» **Aim of the exercise**: In the material below, please retype the lines from the very first through the one with "8000, .2, .5, m_reed, 4)", exactly and without pictures.

» **Dataset excerpt**:

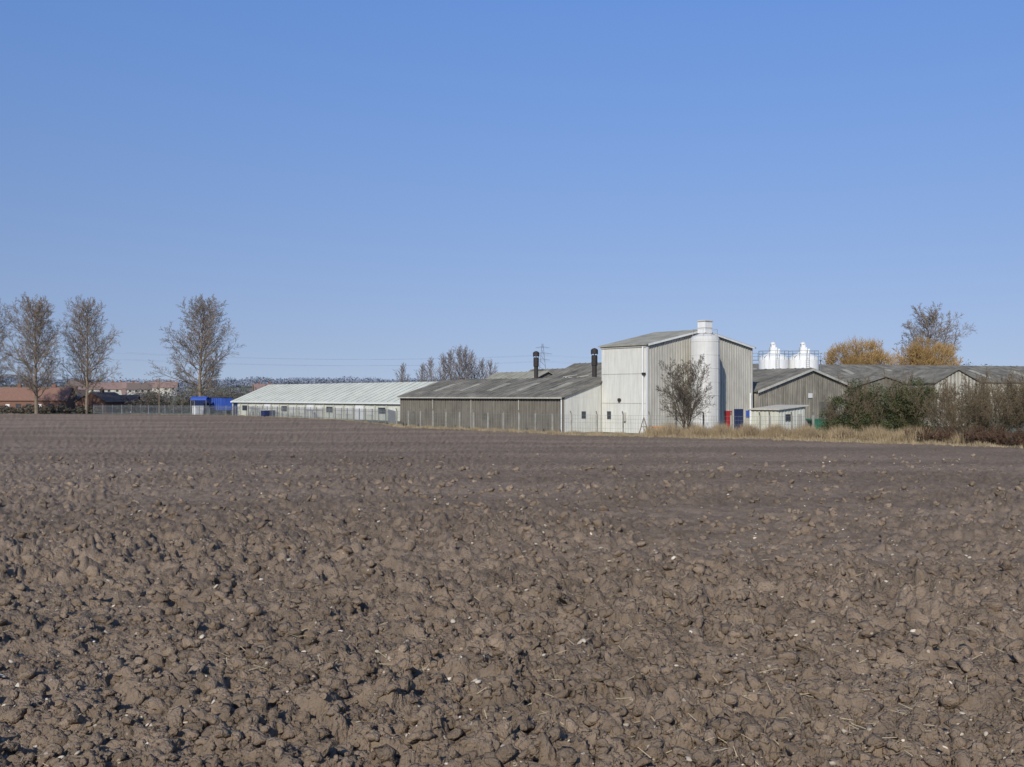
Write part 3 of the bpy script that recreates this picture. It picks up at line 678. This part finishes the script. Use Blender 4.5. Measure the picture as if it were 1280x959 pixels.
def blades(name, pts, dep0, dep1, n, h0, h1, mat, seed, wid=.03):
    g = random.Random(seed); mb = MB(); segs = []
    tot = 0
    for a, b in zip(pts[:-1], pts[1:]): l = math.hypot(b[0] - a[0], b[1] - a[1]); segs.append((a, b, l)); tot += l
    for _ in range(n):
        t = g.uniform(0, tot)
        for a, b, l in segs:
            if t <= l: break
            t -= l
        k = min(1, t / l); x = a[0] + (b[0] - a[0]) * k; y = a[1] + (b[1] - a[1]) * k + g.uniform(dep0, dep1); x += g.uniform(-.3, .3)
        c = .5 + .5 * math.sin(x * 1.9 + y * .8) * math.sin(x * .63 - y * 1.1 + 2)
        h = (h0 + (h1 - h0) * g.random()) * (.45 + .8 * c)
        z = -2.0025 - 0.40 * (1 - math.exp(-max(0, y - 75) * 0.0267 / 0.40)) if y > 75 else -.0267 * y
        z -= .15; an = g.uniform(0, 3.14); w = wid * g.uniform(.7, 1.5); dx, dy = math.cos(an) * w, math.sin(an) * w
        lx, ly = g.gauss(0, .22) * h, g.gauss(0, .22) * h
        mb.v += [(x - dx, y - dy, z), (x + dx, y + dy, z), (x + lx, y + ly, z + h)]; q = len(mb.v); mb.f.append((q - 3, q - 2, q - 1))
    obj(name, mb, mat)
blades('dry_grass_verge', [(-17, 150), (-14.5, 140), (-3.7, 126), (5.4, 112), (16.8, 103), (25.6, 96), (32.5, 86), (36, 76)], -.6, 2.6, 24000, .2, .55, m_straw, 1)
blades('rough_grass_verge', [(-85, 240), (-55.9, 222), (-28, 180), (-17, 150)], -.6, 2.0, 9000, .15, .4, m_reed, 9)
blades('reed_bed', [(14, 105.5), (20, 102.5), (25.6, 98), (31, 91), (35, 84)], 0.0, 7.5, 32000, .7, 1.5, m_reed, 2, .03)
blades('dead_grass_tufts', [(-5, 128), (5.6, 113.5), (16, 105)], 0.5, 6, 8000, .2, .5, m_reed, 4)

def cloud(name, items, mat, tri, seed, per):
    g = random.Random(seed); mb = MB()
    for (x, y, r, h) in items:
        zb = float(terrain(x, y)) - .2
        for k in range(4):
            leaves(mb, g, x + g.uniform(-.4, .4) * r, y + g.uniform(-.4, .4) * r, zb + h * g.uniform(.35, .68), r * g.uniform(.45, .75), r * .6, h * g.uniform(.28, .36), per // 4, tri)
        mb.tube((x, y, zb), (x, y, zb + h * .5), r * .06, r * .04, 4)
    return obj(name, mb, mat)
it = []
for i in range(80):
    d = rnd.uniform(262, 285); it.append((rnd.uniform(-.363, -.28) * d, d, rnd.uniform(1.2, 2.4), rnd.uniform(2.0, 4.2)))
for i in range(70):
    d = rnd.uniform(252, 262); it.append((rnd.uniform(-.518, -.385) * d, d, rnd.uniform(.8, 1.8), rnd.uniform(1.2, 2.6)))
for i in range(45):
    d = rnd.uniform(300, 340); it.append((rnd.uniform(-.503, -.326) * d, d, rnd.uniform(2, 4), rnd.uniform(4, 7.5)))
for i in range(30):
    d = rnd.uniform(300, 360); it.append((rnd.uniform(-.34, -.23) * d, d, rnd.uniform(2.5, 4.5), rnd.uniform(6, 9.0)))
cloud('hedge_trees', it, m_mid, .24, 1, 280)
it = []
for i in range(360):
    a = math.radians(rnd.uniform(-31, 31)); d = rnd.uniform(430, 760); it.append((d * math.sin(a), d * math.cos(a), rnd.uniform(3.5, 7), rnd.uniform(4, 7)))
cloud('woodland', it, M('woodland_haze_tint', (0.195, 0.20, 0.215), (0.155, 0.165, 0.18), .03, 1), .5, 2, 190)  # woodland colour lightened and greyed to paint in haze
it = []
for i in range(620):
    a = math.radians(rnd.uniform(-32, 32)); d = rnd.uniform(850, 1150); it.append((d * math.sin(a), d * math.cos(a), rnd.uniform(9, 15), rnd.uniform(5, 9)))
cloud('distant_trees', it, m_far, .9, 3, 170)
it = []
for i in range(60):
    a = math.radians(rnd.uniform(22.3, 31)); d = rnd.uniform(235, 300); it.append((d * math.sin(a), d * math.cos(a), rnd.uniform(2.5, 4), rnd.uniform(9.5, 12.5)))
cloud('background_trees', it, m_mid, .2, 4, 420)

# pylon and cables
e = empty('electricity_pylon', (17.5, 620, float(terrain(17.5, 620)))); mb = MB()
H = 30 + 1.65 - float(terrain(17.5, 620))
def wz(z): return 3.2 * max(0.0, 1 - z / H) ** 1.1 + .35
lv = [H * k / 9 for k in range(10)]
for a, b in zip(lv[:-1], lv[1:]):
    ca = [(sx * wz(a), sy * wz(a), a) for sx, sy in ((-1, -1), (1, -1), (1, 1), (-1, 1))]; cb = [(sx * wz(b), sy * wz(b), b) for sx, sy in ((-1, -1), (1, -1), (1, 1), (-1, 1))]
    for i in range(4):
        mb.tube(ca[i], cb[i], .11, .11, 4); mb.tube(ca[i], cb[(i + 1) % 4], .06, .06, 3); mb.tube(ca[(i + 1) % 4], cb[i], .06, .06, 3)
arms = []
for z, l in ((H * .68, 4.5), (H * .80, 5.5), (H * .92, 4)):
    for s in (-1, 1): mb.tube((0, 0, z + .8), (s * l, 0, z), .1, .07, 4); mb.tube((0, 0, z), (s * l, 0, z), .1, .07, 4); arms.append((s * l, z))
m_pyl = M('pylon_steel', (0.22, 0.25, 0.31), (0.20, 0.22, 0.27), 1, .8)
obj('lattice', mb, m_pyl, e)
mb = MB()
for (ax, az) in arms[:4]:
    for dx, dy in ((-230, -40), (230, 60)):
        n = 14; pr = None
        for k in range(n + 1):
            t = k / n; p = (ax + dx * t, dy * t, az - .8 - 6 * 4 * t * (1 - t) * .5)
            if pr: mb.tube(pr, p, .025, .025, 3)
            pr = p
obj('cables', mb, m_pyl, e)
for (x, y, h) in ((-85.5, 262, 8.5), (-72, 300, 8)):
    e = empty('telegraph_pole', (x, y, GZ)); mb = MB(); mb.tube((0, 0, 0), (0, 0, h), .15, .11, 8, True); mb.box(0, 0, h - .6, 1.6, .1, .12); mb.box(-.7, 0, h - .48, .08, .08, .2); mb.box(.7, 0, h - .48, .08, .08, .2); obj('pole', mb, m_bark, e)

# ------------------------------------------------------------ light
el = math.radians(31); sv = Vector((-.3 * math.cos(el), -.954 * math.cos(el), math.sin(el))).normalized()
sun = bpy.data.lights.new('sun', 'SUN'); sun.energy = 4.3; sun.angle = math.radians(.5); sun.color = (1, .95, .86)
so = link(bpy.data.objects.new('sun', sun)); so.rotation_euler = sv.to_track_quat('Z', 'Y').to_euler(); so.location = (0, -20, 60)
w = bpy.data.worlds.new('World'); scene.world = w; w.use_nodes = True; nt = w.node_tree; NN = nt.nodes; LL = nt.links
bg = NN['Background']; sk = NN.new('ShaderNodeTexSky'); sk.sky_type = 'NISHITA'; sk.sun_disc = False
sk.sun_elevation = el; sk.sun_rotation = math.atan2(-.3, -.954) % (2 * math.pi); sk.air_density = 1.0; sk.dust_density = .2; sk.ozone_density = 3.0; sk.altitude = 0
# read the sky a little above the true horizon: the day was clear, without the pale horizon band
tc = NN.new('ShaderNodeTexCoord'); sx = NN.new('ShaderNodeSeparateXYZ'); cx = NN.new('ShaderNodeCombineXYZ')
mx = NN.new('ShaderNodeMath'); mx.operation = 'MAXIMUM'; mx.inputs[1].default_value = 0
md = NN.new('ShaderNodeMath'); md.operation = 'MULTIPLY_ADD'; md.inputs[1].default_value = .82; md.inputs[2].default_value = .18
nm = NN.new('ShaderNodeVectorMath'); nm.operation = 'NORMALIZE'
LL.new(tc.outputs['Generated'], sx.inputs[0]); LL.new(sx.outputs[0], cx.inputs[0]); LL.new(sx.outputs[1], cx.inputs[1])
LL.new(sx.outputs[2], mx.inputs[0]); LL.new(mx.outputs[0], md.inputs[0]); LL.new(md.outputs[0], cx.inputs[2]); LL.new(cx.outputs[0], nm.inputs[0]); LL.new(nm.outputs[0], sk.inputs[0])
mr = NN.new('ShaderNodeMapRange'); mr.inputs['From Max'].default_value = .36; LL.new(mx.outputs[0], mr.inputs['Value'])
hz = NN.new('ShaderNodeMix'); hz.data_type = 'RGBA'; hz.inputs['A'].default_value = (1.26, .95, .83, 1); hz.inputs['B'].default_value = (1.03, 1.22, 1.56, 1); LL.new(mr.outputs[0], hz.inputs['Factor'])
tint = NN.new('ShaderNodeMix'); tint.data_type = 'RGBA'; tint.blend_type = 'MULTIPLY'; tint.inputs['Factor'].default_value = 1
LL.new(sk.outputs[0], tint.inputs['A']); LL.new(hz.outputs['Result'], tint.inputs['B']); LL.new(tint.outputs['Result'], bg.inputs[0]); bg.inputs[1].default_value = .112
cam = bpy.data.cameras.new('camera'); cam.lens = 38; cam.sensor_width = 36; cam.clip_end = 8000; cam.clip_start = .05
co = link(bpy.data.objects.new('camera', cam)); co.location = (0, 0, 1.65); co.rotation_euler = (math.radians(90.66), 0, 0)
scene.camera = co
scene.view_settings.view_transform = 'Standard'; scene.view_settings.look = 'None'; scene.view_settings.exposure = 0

» **Exercise result**:
Write part 3 of the bpy script that recreates this picture. It picks up at line 678. This part finishes the script. Use Blender 4.5. Measure the picture as if it were 1280x959 pixels.
def blades(name, pts, dep0, dep1, n, h0, h1, mat, seed, wid=.03):
    g = random.Random(seed); mb = MB(); segs = []
    tot = 0
    for a, b in zip(pts[:-1], pts[1:]): l = math.hypot(b[0] - a[0], b[1] - a[1]); segs.append((a, b, l)); tot += l
    for _ in range(n):
        t = g.uniform(0, tot)
        for a, b, l in segs:
            if t <= l: break
            t -= l
        k = min(1, t / l); x = a[0] + (b[0] - a[0]) * k; y = a[1] + (b[1] - a[1]) * k + g.uniform(dep0, dep1); x += g.uniform(-.3, .3)
        c = .5 + .5 * math.sin(x * 1.9 + y * .8) * math.sin(x * .63 - y * 1.1 + 2)
        h = (h0 + (h1 - h0) * g.random()) * (.45 + .8 * c)
        z = -2.0025 - 0.40 * (1 - math.exp(-max(0, y - 75) * 0.0267 / 0.40)) if y > 75 else -.0267 * y
        z -= .15; an = g.uniform(0, 3.14); w = wid * g.uniform(.7, 1.5); dx, dy = math.cos(an) * w, math.sin(an) * w
        lx, ly = g.gauss(0, .22) * h, g.gauss(0, .22) * h
        mb.v += [(x - dx, y - dy, z), (x + dx, y + dy, z), (x + lx, y + ly, z + h)]; q = len(mb.v); mb.f.append((q - 3, q - 2, q - 1))
    obj(name, mb, mat)
blades('dry_grass_verge', [(-17, 150), (-14.5, 140), (-3.7, 126), (5.4, 112), (16.8, 103), (25.6, 96), (32.5, 86), (36, 76)], -.6, 2.6, 24000, .2, .55, m_straw, 1)
blades('rough_grass_verge', [(-85, 240), (-55.9, 222), (-28, 180), (-17, 150)], -.6, 2.0, 9000, .15, .4, m_reed, 9)
blades('reed_bed', [(14, 105.5), (20, 102.5), (25.6, 98), (31, 91), (35, 84)], 0.0, 7.5, 32000, .7, 1.5, m_reed, 2, .03)
blades('dead_grass_tufts', [(-5, 128), (5.6, 113.5), (16, 105)], 0.5, 6, 8000, .2, .5, m_reed, 4)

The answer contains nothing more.